Exercise requirements.
Starting at the first line of the data, print each line verbatim up to and including the line bearing "bpy.data.objects.remove(o)", omitting pictures.

* begin Data block *

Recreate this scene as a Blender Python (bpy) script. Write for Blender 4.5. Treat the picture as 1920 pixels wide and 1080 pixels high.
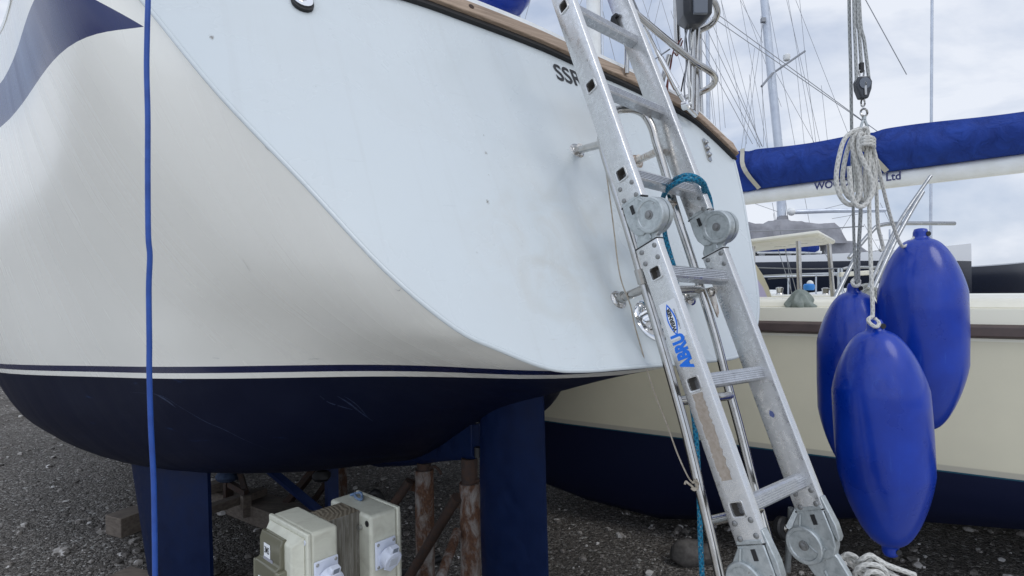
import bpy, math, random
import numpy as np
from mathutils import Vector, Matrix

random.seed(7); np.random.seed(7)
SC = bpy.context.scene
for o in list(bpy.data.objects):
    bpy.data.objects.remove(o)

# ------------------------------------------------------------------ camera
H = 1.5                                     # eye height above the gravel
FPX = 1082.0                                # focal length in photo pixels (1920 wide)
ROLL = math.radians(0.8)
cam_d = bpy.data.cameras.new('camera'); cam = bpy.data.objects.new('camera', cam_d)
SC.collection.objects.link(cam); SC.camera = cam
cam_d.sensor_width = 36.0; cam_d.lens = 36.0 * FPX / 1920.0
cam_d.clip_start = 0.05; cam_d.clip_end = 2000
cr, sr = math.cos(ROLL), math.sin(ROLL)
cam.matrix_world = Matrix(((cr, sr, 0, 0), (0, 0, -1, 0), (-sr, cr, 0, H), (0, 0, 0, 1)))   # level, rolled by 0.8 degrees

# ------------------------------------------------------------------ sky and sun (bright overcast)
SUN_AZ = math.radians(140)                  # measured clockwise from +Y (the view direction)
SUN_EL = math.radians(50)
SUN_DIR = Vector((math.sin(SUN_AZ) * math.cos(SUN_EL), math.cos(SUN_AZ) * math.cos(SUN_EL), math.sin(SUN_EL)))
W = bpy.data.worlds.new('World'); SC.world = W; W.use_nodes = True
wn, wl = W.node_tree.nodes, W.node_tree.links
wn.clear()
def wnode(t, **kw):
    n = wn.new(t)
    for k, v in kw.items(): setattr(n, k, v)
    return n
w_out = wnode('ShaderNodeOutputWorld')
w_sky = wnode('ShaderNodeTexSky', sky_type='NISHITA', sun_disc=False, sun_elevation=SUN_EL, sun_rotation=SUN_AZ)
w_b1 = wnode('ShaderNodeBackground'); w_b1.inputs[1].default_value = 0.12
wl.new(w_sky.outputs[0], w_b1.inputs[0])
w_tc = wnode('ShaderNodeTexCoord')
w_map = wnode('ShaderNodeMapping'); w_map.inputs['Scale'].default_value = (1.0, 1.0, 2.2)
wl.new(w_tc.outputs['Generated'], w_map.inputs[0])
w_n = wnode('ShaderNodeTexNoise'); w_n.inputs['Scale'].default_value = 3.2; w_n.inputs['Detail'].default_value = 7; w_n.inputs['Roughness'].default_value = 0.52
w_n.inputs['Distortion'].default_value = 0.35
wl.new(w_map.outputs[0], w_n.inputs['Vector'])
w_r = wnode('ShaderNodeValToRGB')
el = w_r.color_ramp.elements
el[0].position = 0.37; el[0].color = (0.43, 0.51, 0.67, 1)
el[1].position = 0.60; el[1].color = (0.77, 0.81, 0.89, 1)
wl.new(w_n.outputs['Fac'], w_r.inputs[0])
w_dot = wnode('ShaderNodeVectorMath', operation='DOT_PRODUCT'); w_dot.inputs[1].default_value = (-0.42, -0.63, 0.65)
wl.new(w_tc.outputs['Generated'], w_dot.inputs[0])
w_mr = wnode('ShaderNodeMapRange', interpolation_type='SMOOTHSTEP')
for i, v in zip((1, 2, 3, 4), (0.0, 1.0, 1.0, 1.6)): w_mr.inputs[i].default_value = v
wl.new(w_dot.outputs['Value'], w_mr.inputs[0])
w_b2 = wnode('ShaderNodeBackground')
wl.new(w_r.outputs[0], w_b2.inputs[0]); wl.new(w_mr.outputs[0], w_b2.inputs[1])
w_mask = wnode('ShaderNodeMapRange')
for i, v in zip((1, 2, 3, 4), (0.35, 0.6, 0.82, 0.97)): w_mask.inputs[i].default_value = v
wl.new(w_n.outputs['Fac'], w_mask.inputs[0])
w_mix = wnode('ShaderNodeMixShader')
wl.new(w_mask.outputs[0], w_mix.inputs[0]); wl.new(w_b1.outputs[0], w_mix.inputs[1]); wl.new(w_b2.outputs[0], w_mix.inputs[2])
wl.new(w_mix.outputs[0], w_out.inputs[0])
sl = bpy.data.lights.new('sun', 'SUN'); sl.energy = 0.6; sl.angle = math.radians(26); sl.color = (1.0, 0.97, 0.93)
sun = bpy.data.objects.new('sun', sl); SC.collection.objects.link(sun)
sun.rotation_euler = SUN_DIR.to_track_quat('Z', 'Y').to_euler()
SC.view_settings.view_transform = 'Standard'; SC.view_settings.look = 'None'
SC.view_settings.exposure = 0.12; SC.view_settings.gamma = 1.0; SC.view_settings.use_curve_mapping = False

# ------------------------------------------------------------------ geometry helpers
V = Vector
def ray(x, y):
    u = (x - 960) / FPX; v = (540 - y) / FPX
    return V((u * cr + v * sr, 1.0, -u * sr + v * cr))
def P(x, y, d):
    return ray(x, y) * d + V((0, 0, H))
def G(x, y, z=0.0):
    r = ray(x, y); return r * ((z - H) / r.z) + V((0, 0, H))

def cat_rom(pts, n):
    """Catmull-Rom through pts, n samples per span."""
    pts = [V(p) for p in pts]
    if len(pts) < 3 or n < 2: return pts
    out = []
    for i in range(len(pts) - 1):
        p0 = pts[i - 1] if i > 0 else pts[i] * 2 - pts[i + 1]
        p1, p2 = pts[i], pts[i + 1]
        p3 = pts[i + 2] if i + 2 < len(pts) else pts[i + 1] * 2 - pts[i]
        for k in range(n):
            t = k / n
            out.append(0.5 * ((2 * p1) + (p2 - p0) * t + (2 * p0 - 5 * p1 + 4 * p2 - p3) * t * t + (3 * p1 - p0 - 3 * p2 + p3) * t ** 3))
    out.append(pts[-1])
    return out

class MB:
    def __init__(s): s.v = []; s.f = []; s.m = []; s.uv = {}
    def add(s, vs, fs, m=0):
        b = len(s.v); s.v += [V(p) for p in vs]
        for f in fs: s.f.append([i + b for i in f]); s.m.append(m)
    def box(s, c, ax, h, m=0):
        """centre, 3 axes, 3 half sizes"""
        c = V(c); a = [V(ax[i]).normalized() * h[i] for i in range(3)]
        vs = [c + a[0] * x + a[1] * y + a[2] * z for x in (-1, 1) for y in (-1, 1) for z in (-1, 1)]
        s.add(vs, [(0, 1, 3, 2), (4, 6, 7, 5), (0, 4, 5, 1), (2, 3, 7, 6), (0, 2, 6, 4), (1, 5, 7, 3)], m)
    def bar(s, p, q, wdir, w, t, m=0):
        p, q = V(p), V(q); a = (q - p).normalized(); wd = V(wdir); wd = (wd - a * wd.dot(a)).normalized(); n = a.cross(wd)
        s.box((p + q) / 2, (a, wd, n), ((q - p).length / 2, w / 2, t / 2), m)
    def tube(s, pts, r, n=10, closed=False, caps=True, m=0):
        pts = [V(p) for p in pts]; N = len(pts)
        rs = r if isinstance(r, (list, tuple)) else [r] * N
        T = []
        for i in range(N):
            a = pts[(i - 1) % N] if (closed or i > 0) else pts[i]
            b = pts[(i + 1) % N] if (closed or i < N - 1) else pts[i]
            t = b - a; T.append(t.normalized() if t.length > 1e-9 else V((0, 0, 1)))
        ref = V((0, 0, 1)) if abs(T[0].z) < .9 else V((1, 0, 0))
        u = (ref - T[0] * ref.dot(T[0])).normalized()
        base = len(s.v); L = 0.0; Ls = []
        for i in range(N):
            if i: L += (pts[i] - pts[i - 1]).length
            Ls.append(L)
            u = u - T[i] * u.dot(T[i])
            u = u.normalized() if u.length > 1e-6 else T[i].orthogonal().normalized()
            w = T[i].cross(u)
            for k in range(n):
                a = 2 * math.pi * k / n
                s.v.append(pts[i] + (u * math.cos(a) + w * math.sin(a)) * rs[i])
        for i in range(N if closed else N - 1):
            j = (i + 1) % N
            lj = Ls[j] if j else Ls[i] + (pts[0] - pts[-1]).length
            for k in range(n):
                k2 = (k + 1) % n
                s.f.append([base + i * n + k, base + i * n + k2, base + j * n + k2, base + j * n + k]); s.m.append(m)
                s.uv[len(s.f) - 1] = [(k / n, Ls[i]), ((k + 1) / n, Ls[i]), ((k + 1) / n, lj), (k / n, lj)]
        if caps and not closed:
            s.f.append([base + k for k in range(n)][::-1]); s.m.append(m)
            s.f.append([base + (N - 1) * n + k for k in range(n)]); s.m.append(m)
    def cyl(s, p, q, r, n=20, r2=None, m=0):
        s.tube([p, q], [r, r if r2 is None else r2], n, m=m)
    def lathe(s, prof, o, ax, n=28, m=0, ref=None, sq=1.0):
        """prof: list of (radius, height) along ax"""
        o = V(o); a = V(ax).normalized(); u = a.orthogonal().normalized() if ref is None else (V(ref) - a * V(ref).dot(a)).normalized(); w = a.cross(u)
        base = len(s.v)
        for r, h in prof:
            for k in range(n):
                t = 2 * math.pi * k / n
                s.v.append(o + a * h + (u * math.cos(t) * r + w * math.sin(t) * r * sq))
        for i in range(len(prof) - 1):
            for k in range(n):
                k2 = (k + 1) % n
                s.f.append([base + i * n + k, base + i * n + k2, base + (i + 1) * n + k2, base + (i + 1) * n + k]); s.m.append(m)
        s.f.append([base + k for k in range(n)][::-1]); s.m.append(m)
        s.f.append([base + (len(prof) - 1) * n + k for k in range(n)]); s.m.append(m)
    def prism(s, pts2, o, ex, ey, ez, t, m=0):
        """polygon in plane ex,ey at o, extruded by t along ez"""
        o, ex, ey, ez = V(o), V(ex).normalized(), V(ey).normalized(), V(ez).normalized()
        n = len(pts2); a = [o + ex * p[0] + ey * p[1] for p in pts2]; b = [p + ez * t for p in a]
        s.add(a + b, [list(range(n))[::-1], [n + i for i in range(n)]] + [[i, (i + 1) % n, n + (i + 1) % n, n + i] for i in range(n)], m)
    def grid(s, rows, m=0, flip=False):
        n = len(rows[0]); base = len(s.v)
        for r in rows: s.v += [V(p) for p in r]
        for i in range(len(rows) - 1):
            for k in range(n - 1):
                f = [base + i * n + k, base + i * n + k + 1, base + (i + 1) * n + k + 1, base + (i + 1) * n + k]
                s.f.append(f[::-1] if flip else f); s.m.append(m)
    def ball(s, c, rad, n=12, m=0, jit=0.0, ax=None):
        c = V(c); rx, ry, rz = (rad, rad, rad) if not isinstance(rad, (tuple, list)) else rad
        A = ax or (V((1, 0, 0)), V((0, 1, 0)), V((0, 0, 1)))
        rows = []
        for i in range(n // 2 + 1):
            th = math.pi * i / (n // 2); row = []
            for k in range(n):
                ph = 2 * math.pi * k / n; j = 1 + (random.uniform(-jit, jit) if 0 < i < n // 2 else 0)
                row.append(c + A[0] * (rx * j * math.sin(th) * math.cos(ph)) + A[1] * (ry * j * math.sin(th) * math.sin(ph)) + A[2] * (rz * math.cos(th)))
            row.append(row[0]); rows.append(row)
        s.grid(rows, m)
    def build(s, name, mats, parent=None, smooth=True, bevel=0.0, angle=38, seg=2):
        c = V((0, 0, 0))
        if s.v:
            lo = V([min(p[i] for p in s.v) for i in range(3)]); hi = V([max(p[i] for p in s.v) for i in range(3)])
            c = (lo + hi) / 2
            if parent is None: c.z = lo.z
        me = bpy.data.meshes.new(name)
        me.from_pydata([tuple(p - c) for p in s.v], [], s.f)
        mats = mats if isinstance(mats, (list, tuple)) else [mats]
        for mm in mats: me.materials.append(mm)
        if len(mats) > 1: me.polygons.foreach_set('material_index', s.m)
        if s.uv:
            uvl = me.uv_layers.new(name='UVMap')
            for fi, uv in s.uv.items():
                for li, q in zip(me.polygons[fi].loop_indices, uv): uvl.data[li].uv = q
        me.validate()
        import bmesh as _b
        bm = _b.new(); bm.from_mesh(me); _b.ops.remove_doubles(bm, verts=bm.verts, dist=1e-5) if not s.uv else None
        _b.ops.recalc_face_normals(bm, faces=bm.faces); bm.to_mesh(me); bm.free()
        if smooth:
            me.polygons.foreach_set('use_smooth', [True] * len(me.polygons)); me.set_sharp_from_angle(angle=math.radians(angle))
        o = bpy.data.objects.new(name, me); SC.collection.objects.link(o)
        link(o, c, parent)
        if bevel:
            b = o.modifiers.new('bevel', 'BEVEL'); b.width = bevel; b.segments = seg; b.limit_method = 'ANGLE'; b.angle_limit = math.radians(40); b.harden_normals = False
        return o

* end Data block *

Full output.
Recreate this scene as a Blender Python (bpy) script. Write for Blender 4.5. Treat the picture as 1920 pixels wide and 1080 pixels high.
import bpy, math, random
import numpy as np
from mathutils import Vector, Matrix

random.seed(7); np.random.seed(7)
SC = bpy.context.scene
for o in list(bpy.data.objects):
    bpy.data.objects.remove(o)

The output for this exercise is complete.